Steve - according to my model, building is still very high. However, it's not because of SFR, but because of a higher volume of starts of large multi-family.

Now, once I reloaded everything and went into look at what it was actually doing, I was stricken with horror. It's calculating it five different ways, tossing up to two fliers, comparing to construction value numbers. Also, it's using some pay-for-play numbers from NAHB. The purpose of that module is actually to project risk forward over the life of a projected C&D loan from initiation through final sale rather than actual construction employment, although over a quarter there is necessarily a correlation.

The only thing I can say is that it has worked in the past. What it does show now is that construction is proceeding at a rapid pace, although I am guessing that a lot of these larger projects will drop out in various areas. One interesting thing it shows is that unskilled labor should be dropping out, whereas skilled labor should be in relatively high demand. In some localities construction is already very slow, but in others it is still very high.

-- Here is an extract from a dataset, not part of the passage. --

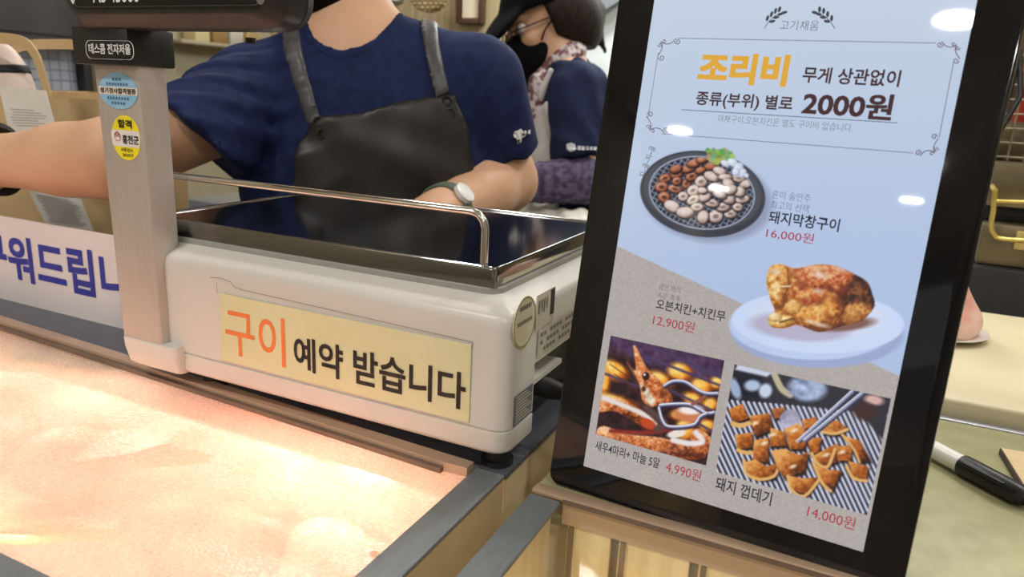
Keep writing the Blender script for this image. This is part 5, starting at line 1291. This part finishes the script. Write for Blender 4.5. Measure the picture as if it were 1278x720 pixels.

Re Illegal migrant workers:

Just one thing I wanted to point out. While I agree that official numbers are almost certainly undercounting layoffs because the illegals are probably the first to go...
Remember that the HIRING of the illegals also didn't show up in the data during the expansion. In other words, the distortions caused by the illegals should be equal on the way up and the way down.
Thus, the firing of the illegals shouldn't be a reason why layoffs don't seem to be tracking starts that well - yet.

Steve,
I don't think the Bush alters unemployment statistics. The BLS has the same methods (and sometimes management) they've had for decades.
Maybe the Bush administration would like to manipulate the data, but they are at least being watched by the other party that would enjoy seeing the numbers appear worse.

NDD writes:

Remember that the HIRING of the illegals also didn't show up in the data during the expansion.

and he needs to know (and remember of course) that the recent benchmark revisions (~1M added) purport to take that illegal hiring (this B what it is folks: unprosecuted illegal hiring by specified and self-identified companies) into account.
Some accounting.

As I have said before, your expectation of a fast drop in construction jobs does not match what has happened in past housing downswings. In prior housing downturns the loss of 700k to 1 million jobs happened over 25 to 30 months and resulted in about 30k of job losses per month. The job losses only happened late into the housing downturns.

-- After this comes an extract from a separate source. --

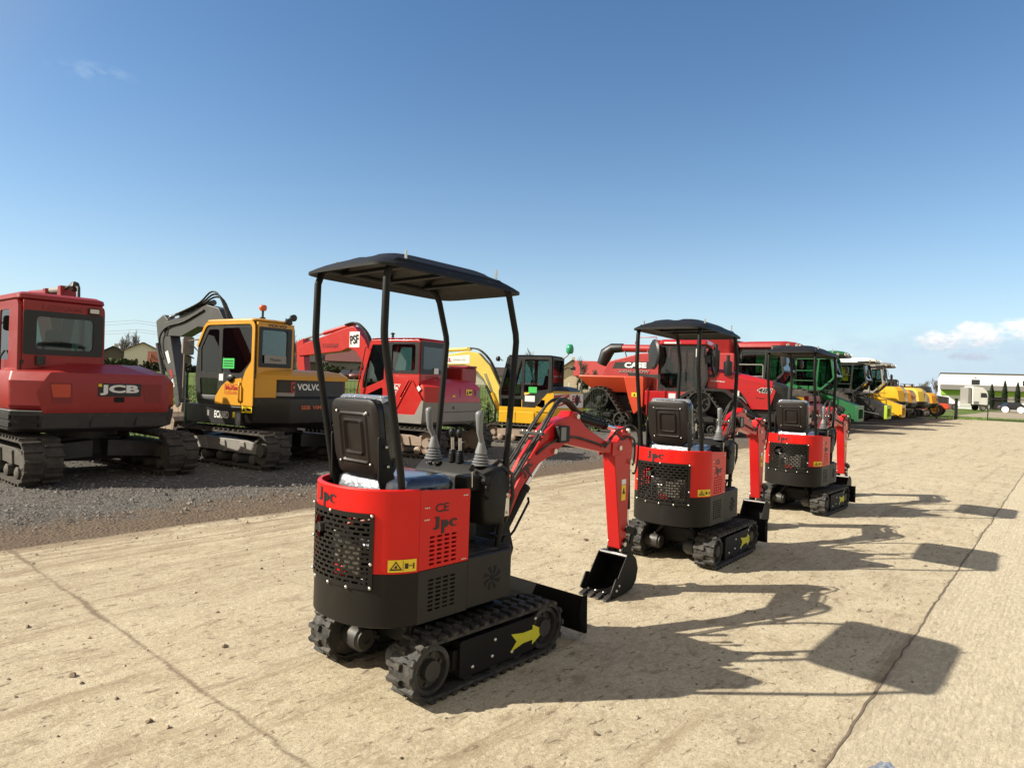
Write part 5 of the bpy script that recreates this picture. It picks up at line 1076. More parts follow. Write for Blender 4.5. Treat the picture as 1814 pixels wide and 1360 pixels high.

This data can be found at Economagic: Economic Time Series Page by looking at the BLS US NonFarm Employment Construction data. For example in the housing downturn of 1973-1974 that is on your graph, housing starts peaked in Jan of 1973. But construction jobs peaked in December 1973 at 4,239,000. The low point was reached in July of 1975 at 3,501,000 - a lost of 740,000 jobs in 19 months. That comes out to 39K jobs/month.

From your graph this was a rapid downswing comparable to the current situation and it is interesting that the losses did not start until 1 year into the downswing. If you look at the other housing downturn data, you will see the exact same pattern of slow and delayed job losses. This is nothing out of the norm..... only our expectations may be out of the norm.

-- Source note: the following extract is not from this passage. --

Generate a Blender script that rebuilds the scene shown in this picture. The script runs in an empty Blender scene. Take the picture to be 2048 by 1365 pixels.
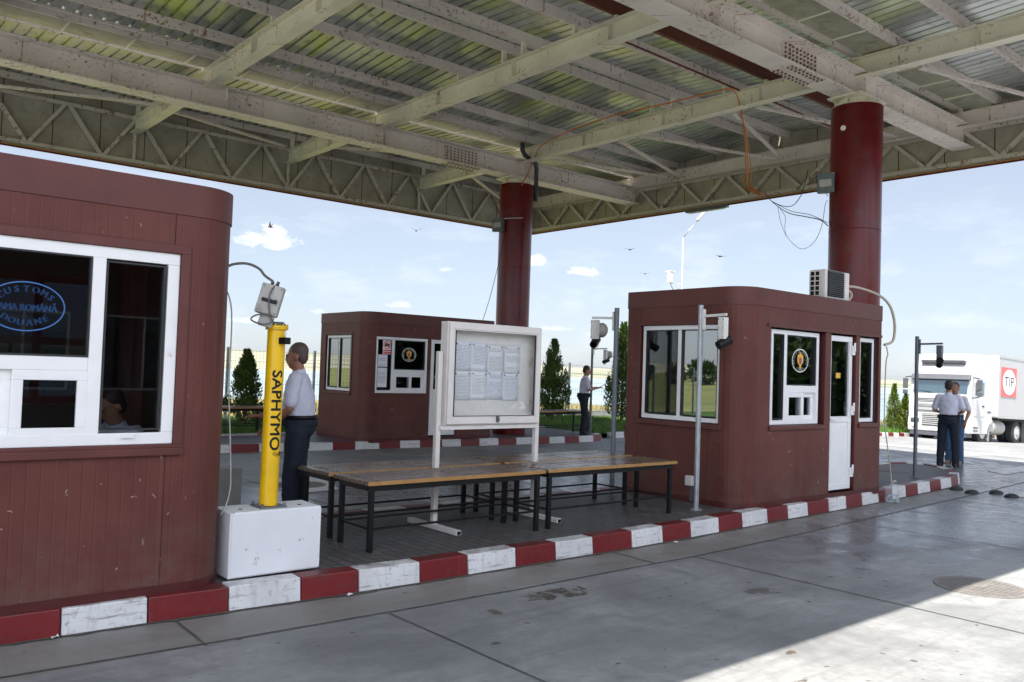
# Customs checkpoint under a steel canopy beside a lake
EXPOSURE = 1.32
SKY_STRENGTH = 0.11
SKY_SAT = .72
SKY_GAMMA = .6
SKY_TINT = (1.10, 1.11, 1.18)
SUN_STRENGTH = 5.0
CLOUD_COL = (5.6, 5.6, 5.7)
FILL_BANK_COL = (10.6, 11.3, 12.8)
import bpy, bmesh, math, random
import numpy as np
from mathutils import Vector, Matrix, noise as mnoise

random.seed(7)
R = math.radians
scene = bpy.context.scene
COL = scene.collection
OFF = {}

# ------------------------------------------------------------------ helpers
def V(*a): return Vector(a)

class MB:
    """collects geometry and links it as ONE mesh object"""
    def __init__(s): s.v = []; s.f = []; s.m = []; s.uv = None
    def add(s, verts, faces, mi=0):
        n = len(s.v)
        s.v += [tuple(p) for p in verts]
        s.f += [tuple(i + n for i in f) for f in faces]
        s.m += [mi] * len(faces)
        return s
    def bx(s, x0, x1, y0, y1, z0, z1, mi=0):
        v = [(x, y, z) for x in (x0, x1) for y in (y0, y1) for z in (z0, z1)]
        return s.add(v, [(0, 1, 3, 2), (4, 6, 7, 5), (0, 4, 5, 1), (2, 3, 7, 6), (0, 2, 6, 4), (1, 5, 7, 3)], mi)
    def obox(s, c, sx, sy, sz, M=None, mi=0):
        M = M or Matrix.Identity(3)
        v = [Vector(c) + M @ V(x * sx / 2, y * sy / 2, z * sz / 2) for x in (-1, 1) for y in (-1, 1) for z in (-1, 1)]
        return s.add(v, [(0, 1, 3, 2), (4, 6, 7, 5), (0, 4, 5, 1), (2, 3, 7, 6), (0, 2, 6, 4), (1, 5, 7, 3)], mi)
    def bar(s, p, q, w, h, up=(0, 0, 1), mi=0):
        p = Vector(p); q = Vector(q); d = (q - p); L = d.length; d.normalize()
        side = d.cross(Vector(up))
        if side.length < 1e-4: side = d.cross(V(0, 1, 0))
        side.normalize(); u = side.cross(d)
        M = Matrix((d, side, u)).transposed()
        return s.obox((p + q) / 2, L, w, h, M, mi)
    def tube(s, pts, r, n=8, mi=0, cap=True):
        pts = [Vector(p) for p in pts]; rs = r if isinstance(r, (list, tuple)) else [r] * len(pts)
        k = len(pts); ref = None; verts = []
        for i, p in enumerate(pts):
            t = (pts[min(i + 1, k - 1)] - pts[max(i - 1, 0)])
            if t.length < 1e-7: t = V(0, 0, 1)
            t.normalize()
            if ref is None: ref = t.orthogonal().normalized()
            else:
                ref = ref - t * ref.dot(t)
                if ref.length < 1e-6: ref = t.orthogonal()
                ref.normalize()
            b = t.cross(ref)
            for j in range(n):
                a = 2 * math.pi * j / n
                verts.append(p + rs[i] * (math.cos(a) * ref + math.sin(a) * b))
        fs = [(i * n + j, i * n + (j + 1) % n, (i + 1) * n + (j + 1) % n, (i + 1) * n + j) for i in range(k - 1) for j in range(n)]
        if cap: fs += [tuple(range(n - 1, -1, -1)), tuple(range((k - 1) * n, k * n))]
        return s.add(verts, fs, mi)
    def cyl(s, p, q, r, r2=None, n=16, mi=0): return s.tube([p, q], [r, r if r2 is None else r2], n, mi)
    def ell(s, c, rx, ry, rz, M=None, nu=16, nv=10, mi=0):
        M = M or Matrix.Identity(3); c = Vector(c)
        v = [c + M @ V(0, 0, rz)]
        for i in range(1, nv):
            t = math.pi * i / nv
            for j in range(nu):
                a = 2 * math.pi * j / nu
                v.append(c + M @ V(rx * math.sin(t) * math.cos(a), ry * math.sin(t) * math.sin(a), rz * math.cos(t)))
        v.append(c + M @ V(0, 0, -rz)); L = len(v) - 1
        f = [(0, 1 + j, 1 + (j + 1) % nu) for j in range(nu)]
        for i in range(nv - 2):
            for j in range(nu):
                a = 1 + i * nu + j; b = 1 + i * nu + (j + 1) % nu
                f.append((a, a + nu, b + nu, b))
        f += [(L, L - nu + (j + 1) % nu, L - nu + j) for j in range(nu)]
        return s.add(v, f, mi)
    def prism(s, poly, o, a, b, th, mi=0):
        """outline poly (list of 2d) in the plane o + x a + y b, extruded by th along a x b"""
        o = Vector(o); a = Vector(a); b = Vector(b); nrm = a.cross(b).normalized() * th
        n = len(poly)
        v = [o + a * x + b * y for x, y in poly]; v += [p + nrm for p in v]
        f = [tuple(range(n - 1, -1, -1)), tuple(range(n, 2 * n))] + [(i, (i + 1) % n, n + (i + 1) % n, n + i) for i in range(n)]
        return s.add(v, f, mi)
    def ring(s, x0, x1, z0, z1, w, fr, th, mi=0):
        """rectangular frame; fr = (o, a, b, n)"""
        o, a, b, nn = [Vector(t) for t in fr]
        def blk(u0, u1, v0, v1): s.slab(u0, u1, v0, v1, fr, 0, th, mi)
        blk(x0, x1, z0, z0 + w); blk(x0, x1, z1 - w, z1); blk(x0, x0 + w, z0 + w, z1 - w); blk(x1 - w, x1, z0 + w, z1 - w)
        return s
    def slab(s, u0, u1, v0, v1, fr, d0, d1, mi=0):
        o, a, b, nn = [Vector(t) for t in fr]
        v = [o + a * u + b * w + nn * d for u in (u0, u1) for w in (v0, v1) for d in (d0, d1)]
        return s.add(v, [(0, 1, 3, 2), (4, 6, 7, 5), (0, 4, 5, 1), (2, 3, 7, 6), (0, 2, 6, 4), (1, 5, 7, 3)], mi)
    def ibeam(s, p, q, w, h, tf, tw, mi=0):
        """I section from p to q, p/q at the centre of the bottom flange underside"""
        p = Vector(p); q = Vector(q); z = V(0, 0, 1)
        s.bar(p + z * tf / 2, q + z * tf / 2, w, tf, mi=mi)
        s.bar(p + z * (h - tf / 2), q + z * (h - tf / 2), w, tf, mi=mi)
        s.bar(p + z * (h / 2), q + z * (h / 2), tw, h - 2 * tf, mi=mi)
        return s
    def build(s, name, mat, parent=None, smooth=False, bevel=0.0, seg=2, loc=None, auto=None):
        off = OFF.get(parent.name, V(0, 0, 0)) if parent else (Vector(loc) if loc is not None else V(0, 0, 0))
        me = bpy.data.meshes.new(name)
        vs = [(x - off.x, y - off.y, z - off.z) for x, y, z in s.v]
        me.from_pydata(vs, [], s.f)
        for m in (mat if isinstance(mat, (list, tuple)) else [mat]): me.materials.append(m)
        if any(s.m): me.polygons.foreach_set('material_index', s.m)
        bm = bmesh.new(); bm.from_mesh(me)
        bmesh.ops.recalc_face_normals(bm, faces=bm.faces)
        bm.to_mesh(me); bm.free()
        if smooth: me.polygons.foreach_set('use_smooth', [True] * len(me.polygons))
        o = bpy.data.objects.new(name, me); COL.objects.link(o)
        if parent: o.parent = parent; OFF[o.name] = off
        elif loc is not None: o.location = loc; OFF[o.name] = off
        if bevel:
            md = o.modifiers.new('bevel', 'BEVEL'); md.width = bevel; md.segments = seg; md.limit_method = 'ANGLE'; md.angle_limit = R(40)
        if auto:
            me.polygons.foreach_set('use_smooth', [True] * len(me.polygons))
            try: me.set_sharp_from_angle(angle=R(auto))
            except Exception: pass
        return o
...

Fred, thanks for your input - and maybe I'm wrong. But I'd caution in looking at total construction employment, as opposed to residential construction employment.

Historically nonresidential construction follows residential construction with a fairly predictable lag. See this post on investment lags.

So if you look at overall construction employment following a housing downturn, it appears to take longer than I'm suggesting. But I'm focused on residential construction employment - and there was no data before 1985 - so we really don't know what happened in prior periods.

OTOH, it could take longer for these jobs to be lost. We will see soon!

Best Wishes.

Calmo,
I appreciate the correction, but the point I am trying to make is that the accounting for illegals should be the same on the way up as the way down. It doesn't really matter whether the adjustments included illegals on the way up or not, so long as we are using the same methodology on the way down, does it?

This is rebuttal to the argument that the graph is distorting reality, but only on the way down.